Logical OR operand evaluation basics in C

Question

I'm learning C basics and I'm trying to understand why the output of this example is 1 2 1 1:

int main()
{
    int a, b, c, d;
    a = b = c = d = 1;
    a = ++b > 1 || ++c > 1 && ++d > 1;
    printf("%d%d%d%d", a, b, c, d);
}

• As far as I understand, only the left operand before Logical OR || is getting evaluated because it is True and there is no need to evaluate the right one. The right operand is not evaluated. Is this right?
• The left operand is true because ++b > 1 equals 1 (2 is larger than 1) and a = 1. Right?

Answer 1

OR operator in c is the Logical operator. || Logical OR. True only if either one operand is true. In first line you assign 1 to all variables by a=b=c=d=1. After that, you are comparing conditions that a=++b>1 if it is true then the compiler will check the second condition that ++c>1 && ++d>1 this is with the && AND operator so in this if both equations are correct only then the command will run.

Answer 2

The first line a = b = c = d = 1 assigns 1 to all variables as the associativity of the assignment operator (=) is from right to left.

Next: The concept to be applied here is called short-circuiting. The preference of '>' is higher than all the other operators except for the increment operator(++) -- the prefix increment to be precise.

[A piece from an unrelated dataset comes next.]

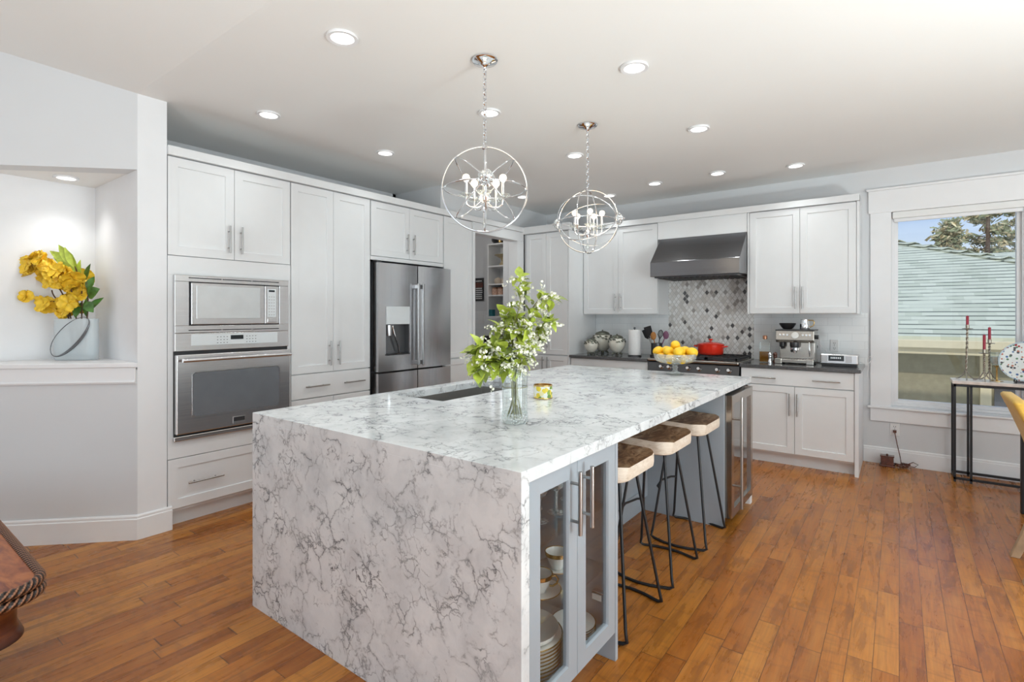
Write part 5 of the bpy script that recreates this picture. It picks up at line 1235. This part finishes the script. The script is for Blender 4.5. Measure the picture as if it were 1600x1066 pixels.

Hence, first b gets incremented to 2. Now, the comparison of 2 > 1 occurs, which is true or 1. The left operand of the OR is true or 1. Thus, it hardly makes a difference if the right operand is true or false as the final output would still return true or 1.

Thus, everything to the right of the OR (||) isn't even evaluated. So c and d are not incremented and remain = 1.

a = True or 1 Thus a = 1, b = 2, c = d = 1

Answer 3

The left side of the || evaluates to true, and therefore the right side does not need to be evaluated. Hence, c and d remain 1, b is incremented to 2, and a gets assigned to true, which is promoted to 1.

Explanation:

a = b = c = d = 1;

All four variables equal 1.

a = ++b > 1

The variable b gets incremented to 2 before the rest of the RHS gets evaluated. This results in the expression 2 > 1, which is true. As others have mentioned, your || expression is then short-circuited, which means that what follows the || will not be evaluated because the program already knows that the entire RHS will be true regardless of what happens. This is why I did not bother to even write the expression ++c > 1 && ++d > 1, because it will be skipped.

And the variable a is set to true, which is the same as 1.

Reference on promoting true to int: Can I assume (bool)true == (int)1 for any C++ compiler?

Answer 4

Yes, you are right on both accounts.

The important to note is that this behaviour is guaranteed by the C standard and is commonly known as short circuting.

Relevant: Is short-circuiting logical operators mandated? And evaluation order?